Mas eu acho que é um momento de conseguir olhar para isso, de tentar lidar com as sombras. E, ao mesmo tempo, se fechar para expectativa externa para conseguir analisar o todo. Tem até uma frase que eu canto: “Fecha a porta e não abre até terminar o show”.
“Meu Fôlego”: É um respiro no meio do disco. É também um chegar na vida adulta, de aprender a ver o que é essencial e o quê de pressão externa eu posso descartar. Essa música fala sobre uma necessidade de clareza de propósito antes de conseguir se envolver em algo. Ela vem na sequência de “Sessão de Horror” – essa ordem é bem proposital porque essa fala sobre preparar o terreno. Tipo: tenho que limpar meus medos para ver o que vai acontecer.
“Descartável”: Essa tem muito da coisa do skate e do meu momento de vida: adulta, mãe, já campeã. Com uma nova geração vindo, em muitos momentos que eu me senti descartável, sabe? No mundo que exige novidade constante, coisa rápida, as coisas são muito efêmeras. Então, tanto no skate quanto na vida pessoal, eu acho que ela fala sobre um desafio de ressignificar o que é duradouro.

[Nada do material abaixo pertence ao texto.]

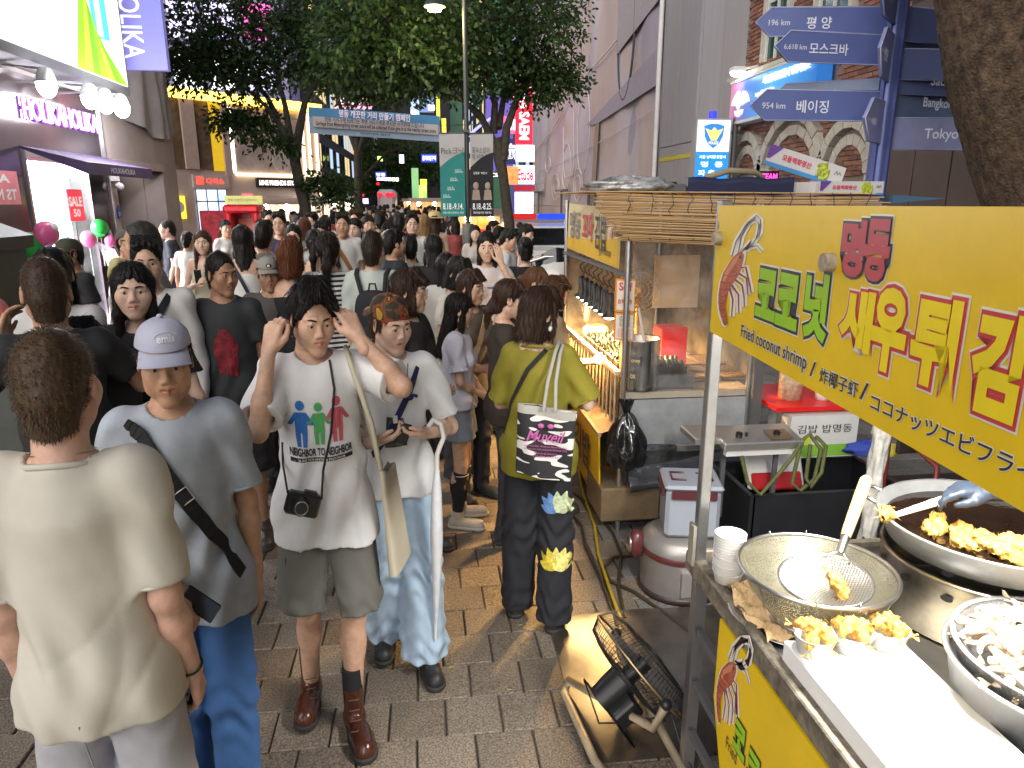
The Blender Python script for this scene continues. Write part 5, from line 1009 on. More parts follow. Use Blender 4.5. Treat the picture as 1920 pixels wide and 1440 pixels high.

“Traço tóxico”: Eu escrevi essa música sobre um relacionamento antigo que tive, com muitos padrões tóxicos. Todos os meus amigos viam e só eu não conseguia perceber, e tudo foi muito difícil. Então, fala sobre esses padrões perigosos. No nosso caso, de mulheres, pode ter a ver com pressão estética, a competitividade, autocrítica, essa necessidade de provar valor constantemente… É uma reflexão sobre como essas coisas podem se transformar em aprendizado de alguma maneira, pra depois deixá-las pra trás. Fala sobre padrão tóxico e mecanismo de defesa, basicamente.
“Silêncio”: Aqui, eu trago o silêncio não como ausência, mas como um espaço para se ouvir sem ter que se justificar, só se reconectando com o que realmente importa. É uma pausa, um momento contemplativo para abraçar o que vem depois – que eu ainda não sei.